THE SCENES COULD HAVE AIRED on Little House on the Prairie:
Harsh clang of the bell summons students inside the one-room Pleasant Valley School—girls to the left, boys to the right.
Girls in prairie dresses scratch chalk across slate.
Teacher praises his students with “Good, very good.”
Outside, during recess, legs fly in a game of tag while others flail in attempts to walk on stilts.
Across the way, in an 1856 log cabin, the scent of baking bread lingers while a steady hand cranks a butter churn.
A team of Belgian horses pulls a wagon, not a covered wagon like Pa Ingalls’, but still, a welcome mode of transportation on a stunning autumn afternoon and evening in southeastern Minnesota.

Pleasant Valley School, left, and Holy Innocents Episcopal Church at the Rice County Historical Society, Faribault, Minnesota.
Fast forward to July 15, 1944, and Helen Greenville walks the worn floorboards of Holy Innocents Episcopal Church as she prepares for her daughter, Lilas’, wedding. “Oh the Deep, Deep Love” slides from bow to violin strings.
Next door, Mrs.
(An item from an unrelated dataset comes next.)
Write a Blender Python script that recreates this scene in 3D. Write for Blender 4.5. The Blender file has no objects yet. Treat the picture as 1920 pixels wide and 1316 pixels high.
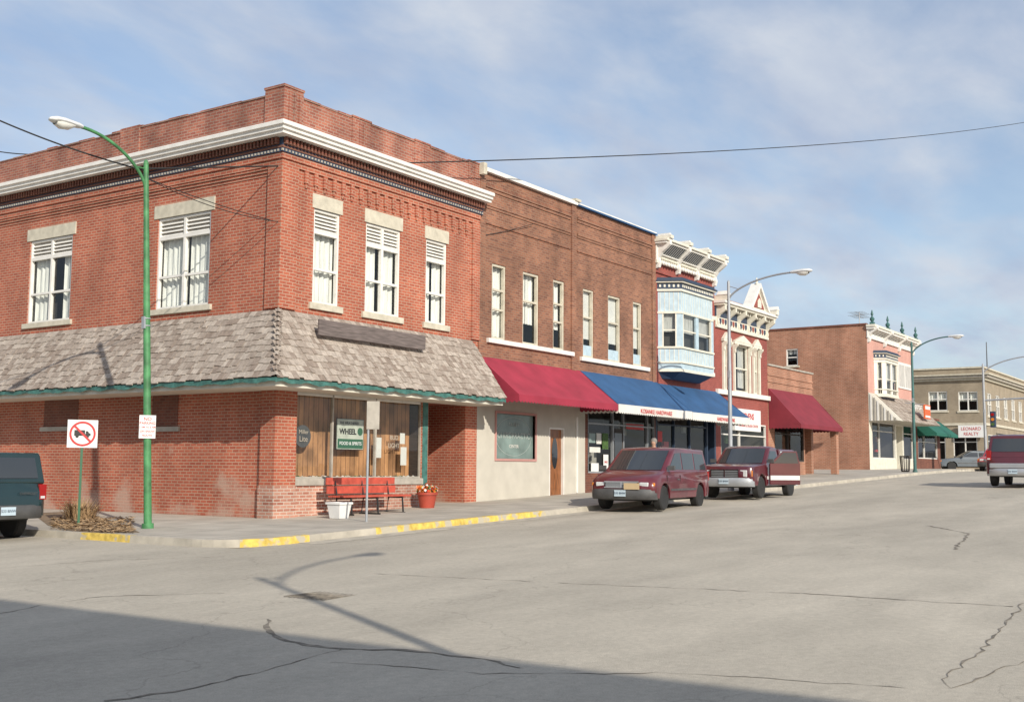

Morris peels apples for applesauce.
In another building, Hopalong Tenacity taps out Morse Code and the barber razors hair and Civil War veteran and businessman John Hutchinson greets guests, all dapper in top hat and tails.
These scenes and more were part of the Rice County Historical Society’s second annual Night at the Museum, an event which brings history to life inside and outside museum buildings.

Kaylee, role-playing Katie, struggles to push an old-fashioned lawnmower across the lawn outside the log cabin.
I loved it. This is how I learn history best—through voices and stories and action.

Dad and daughter enter the historic church. A Night at the Museum is definitely a family-oriented event.
And, based on my observations, adults and kids attending and participating likewise embrace this style of sharing history.
I’d like to see more of these living history events in my community of Faribault, one of Minnesota’s oldest cities founded in 1852 by fur trader Alexander Faribault. Our historic downtown would provide an ideal stage as would the historic Cathedral of Our Merciful Saviour and so many other aged buildings in and around town.
HOW DO YOU BEST learn history? How does your community share its local history?